======== Information provided

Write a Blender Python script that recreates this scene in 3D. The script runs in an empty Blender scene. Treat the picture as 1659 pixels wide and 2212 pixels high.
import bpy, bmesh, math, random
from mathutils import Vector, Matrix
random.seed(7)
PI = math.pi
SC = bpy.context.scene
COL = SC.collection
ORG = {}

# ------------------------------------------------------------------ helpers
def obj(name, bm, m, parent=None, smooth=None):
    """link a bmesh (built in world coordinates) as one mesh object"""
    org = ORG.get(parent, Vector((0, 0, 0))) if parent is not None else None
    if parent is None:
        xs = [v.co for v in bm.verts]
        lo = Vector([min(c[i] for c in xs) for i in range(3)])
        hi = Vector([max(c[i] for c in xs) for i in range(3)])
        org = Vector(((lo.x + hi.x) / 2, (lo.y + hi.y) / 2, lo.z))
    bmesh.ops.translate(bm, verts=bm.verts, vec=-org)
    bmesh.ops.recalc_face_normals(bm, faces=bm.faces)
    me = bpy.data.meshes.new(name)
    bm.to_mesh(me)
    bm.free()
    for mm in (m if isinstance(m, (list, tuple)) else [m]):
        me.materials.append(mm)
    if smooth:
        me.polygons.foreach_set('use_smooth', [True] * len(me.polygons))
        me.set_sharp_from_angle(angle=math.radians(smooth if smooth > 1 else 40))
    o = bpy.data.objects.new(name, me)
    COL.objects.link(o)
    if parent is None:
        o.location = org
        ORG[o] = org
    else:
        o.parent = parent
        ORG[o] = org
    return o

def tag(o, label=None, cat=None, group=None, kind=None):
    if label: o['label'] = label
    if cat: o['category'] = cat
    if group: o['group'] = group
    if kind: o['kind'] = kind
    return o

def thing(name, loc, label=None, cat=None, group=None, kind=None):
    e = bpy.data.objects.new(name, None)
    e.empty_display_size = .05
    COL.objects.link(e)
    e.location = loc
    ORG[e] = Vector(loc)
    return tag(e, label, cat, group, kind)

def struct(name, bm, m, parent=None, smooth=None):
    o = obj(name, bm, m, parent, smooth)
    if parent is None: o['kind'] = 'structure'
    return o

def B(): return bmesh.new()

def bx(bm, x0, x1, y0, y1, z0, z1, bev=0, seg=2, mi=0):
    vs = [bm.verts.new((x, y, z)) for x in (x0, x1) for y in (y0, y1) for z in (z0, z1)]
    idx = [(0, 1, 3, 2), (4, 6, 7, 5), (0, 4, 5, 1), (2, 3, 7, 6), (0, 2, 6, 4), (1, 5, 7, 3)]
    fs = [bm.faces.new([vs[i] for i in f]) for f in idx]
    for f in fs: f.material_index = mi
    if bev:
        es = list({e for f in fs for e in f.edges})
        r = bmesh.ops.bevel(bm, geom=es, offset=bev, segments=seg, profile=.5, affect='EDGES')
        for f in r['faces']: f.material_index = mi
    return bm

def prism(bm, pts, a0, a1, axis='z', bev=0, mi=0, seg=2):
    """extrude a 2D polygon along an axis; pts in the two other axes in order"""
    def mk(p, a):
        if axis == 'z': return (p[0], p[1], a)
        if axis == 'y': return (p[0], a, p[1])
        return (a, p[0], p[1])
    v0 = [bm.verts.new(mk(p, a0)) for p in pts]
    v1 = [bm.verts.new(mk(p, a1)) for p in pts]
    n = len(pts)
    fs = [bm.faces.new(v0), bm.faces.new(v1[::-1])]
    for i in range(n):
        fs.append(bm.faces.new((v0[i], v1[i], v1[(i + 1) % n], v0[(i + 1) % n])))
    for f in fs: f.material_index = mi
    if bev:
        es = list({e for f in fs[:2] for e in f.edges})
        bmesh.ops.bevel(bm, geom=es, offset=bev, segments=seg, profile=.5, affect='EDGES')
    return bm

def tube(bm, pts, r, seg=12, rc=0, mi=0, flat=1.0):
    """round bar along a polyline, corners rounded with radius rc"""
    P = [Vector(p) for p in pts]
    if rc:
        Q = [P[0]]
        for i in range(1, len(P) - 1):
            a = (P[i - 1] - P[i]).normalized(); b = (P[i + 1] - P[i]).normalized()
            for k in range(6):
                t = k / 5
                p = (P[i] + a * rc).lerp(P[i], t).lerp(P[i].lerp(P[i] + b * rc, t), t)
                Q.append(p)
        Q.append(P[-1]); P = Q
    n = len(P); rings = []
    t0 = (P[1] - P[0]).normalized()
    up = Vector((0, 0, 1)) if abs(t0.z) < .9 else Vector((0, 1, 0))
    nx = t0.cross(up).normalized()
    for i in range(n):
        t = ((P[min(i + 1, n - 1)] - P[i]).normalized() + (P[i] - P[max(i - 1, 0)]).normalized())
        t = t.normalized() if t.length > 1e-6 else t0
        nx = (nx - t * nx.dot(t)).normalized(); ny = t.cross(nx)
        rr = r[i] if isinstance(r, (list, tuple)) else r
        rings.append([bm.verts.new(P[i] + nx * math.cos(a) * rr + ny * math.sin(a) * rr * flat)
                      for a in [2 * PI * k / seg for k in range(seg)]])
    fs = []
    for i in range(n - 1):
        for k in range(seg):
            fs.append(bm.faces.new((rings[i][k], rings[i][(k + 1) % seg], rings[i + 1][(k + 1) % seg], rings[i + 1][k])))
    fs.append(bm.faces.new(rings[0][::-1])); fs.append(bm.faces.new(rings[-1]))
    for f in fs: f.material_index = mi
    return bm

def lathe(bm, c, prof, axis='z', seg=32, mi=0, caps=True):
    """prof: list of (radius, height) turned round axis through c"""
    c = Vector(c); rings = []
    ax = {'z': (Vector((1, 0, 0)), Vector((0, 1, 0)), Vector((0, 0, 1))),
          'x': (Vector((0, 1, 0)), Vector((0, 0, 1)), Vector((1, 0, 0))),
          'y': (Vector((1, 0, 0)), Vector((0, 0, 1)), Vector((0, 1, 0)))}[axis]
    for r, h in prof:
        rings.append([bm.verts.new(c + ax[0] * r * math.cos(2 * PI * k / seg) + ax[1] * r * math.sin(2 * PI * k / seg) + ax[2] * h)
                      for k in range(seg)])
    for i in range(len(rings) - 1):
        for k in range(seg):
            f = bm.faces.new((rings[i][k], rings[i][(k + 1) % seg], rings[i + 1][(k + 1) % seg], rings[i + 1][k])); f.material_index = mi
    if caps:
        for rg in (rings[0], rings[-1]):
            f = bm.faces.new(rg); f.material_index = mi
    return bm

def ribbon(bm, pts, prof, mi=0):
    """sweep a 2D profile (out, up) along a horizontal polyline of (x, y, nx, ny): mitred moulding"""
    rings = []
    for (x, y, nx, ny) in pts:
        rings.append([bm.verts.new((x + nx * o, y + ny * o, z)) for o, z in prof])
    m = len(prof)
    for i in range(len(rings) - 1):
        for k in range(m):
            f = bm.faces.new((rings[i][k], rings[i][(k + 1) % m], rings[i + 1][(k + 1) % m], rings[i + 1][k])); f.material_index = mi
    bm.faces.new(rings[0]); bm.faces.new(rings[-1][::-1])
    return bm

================

Given request:
From the first line of the data through the line with "def B(): return bmesh.new()", quote each line exactly and add nothing else.

Response to this exercise:
Write a Blender Python script that recreates this scene in 3D. The script runs in an empty Blender scene. Treat the picture as 1659 pixels wide and 2212 pixels high.
import bpy, bmesh, math, random
from mathutils import Vector, Matrix
random.seed(7)
PI = math.pi
SC = bpy.context.scene
COL = SC.collection
ORG = {}

# ------------------------------------------------------------------ helpers
def obj(name, bm, m, parent=None, smooth=None):
    """link a bmesh (built in world coordinates) as one mesh object"""
    org = ORG.get(parent, Vector((0, 0, 0))) if parent is not None else None
    if parent is None:
        xs = [v.co for v in bm.verts]
        lo = Vector([min(c[i] for c in xs) for i in range(3)])
        hi = Vector([max(c[i] for c in xs) for i in range(3)])
        org = Vector(((lo.x + hi.x) / 2, (lo.y + hi.y) / 2, lo.z))
    bmesh.ops.translate(bm, verts=bm.verts, vec=-org)
    bmesh.ops.recalc_face_normals(bm, faces=bm.faces)
    me = bpy.data.meshes.new(name)
    bm.to_mesh(me)
    bm.free()
    for mm in (m if isinstance(m, (list, tuple)) else [m]):
        me.materials.append(mm)
    if smooth:
        me.polygons.foreach_set('use_smooth', [True] * len(me.polygons))
        me.set_sharp_from_angle(angle=math.radians(smooth if smooth > 1 else 40))
    o = bpy.data.objects.new(name, me)
    COL.objects.link(o)
    if parent is None:
        o.location = org
        ORG[o] = org
    else:
        o.parent = parent
        ORG[o] = org
    return o

def tag(o, label=None, cat=None, group=None, kind=None):
    if label: o['label'] = label
    if cat: o['category'] = cat
    if group: o['group'] = group
    if kind: o['kind'] = kind
    return o

def thing(name, loc, label=None, cat=None, group=None, kind=None):
    e = bpy.data.objects.new(name, None)
    e.empty_display_size = .05
    COL.objects.link(e)
    e.location = loc
    ORG[e] = Vector(loc)
    return tag(e, label, cat, group, kind)

def struct(name, bm, m, parent=None, smooth=None):
    o = obj(name, bm, m, parent, smooth)
    if parent is None: o['kind'] = 'structure'
    return o

def B(): return bmesh.new()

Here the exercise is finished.